Können Sie das genauer erklären? Warum ist in den genannten Theorien philosophisch nichts zu holen?

Sie arbeiten mit einem reduzierten Begriff der Rationalität des Menschen. Deshalb bekommen sie zentrale Dimensionen dessen, was uns auszeichnet, nur systematisch verzerrt in den Blick. Spielarten eines nicht-reduktiven Naturalismus scheinen mir deshalb weiterführender zu sein. In jedem Fall hilft die Philosophie nicht allein dabei, liebgewonnene Überzeugungen in Frage zu stellen (man kann durch sie etwas lernen). Vielmehr sieht man auch klarer, welche Fragen gute und schlechte, verständliche und unverständliche Fragen sind.

Woran arbeiten Sie gerade?

Jüngst habe ich ein Buch zu einer kritischen Theorie der Digitalisierung abgeschlossen, das die Neutralität digitaler Technologien ebenso wie die Zuschreibung geistiger Fähigkeiten an KIs hinterfragt.

Worin besteht denn aus Ihrer Sicht die größte Herausforderung der KI für die Philosophie?

Viele Kolleginnen und Kollegen arbeiten an der Frage, ob und inwieweit eine KI denken kann. Das halte ich für die falsche Frage. Wir bauen damit faktisch unseren Begriff des Denkens um (und den Begriff unserer selbst als geistiger Wesen). Ein solches Vorgehen hat eine praktische Dimension und eine politische Grammatik: Wir spielen damit das Spiel der großen Tech-Unternehmen, deren KI-Entwicklung mit handfesten ökonomischen Interessen einhergeht, und die dabei auch nicht vor umfangreichen Verletzungen geistigen Eigentums zurückschrecken. Die Gefahr besteht kurz gesagt darin, die Entwicklung der KI (aus theoretischer Perspektive) zu ernst zu nehmen oder sie (aus praktischer Perspektive) zu wenig ernst zu nehmen.

Welche philosophischen Ressourcen nutzen Sie für Ihre Kritik?

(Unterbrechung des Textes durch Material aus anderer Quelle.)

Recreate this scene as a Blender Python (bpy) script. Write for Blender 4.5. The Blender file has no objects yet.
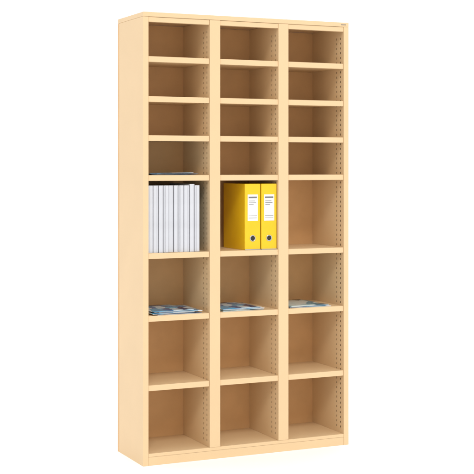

Von entscheidender Bedeutung für mein Denken und auch die Argumentation im gerade abgeschlossenen Buch ist neben der kritischen Theorie die klassische deutsche Philosophie und ihre angloamerikanische Rezeption. Zentral ist hier für mich John McDowell; derzeit schreibe ich eine Einführung in seine Philosophie. Von McDowell lässt sich lernen, dass ein denkendes Wesen zu sein heißt ein Wesen zu sein, dass ein Begriff seiner selbst als eines denkenden Wesens hat. Das können wir einer KI nicht zuschreiben. Schon länger schreibe ich zudem an einem Buch zur Philosophie des Horrors (mit filmtheoretischem Schwerpunkt).

Was stört Sie an der akademischen Philosophie?

Dass in ihr mitunter noch ein Lagerdenken vorherrscht. Ich hatte das Privileg in meiner akademischen Laufbahn mit verschiedenen Traditionen und Denkschulen der Philosophie konfrontiert zu werden. Auch für die Philosophie gilt: Bonum est multiplex.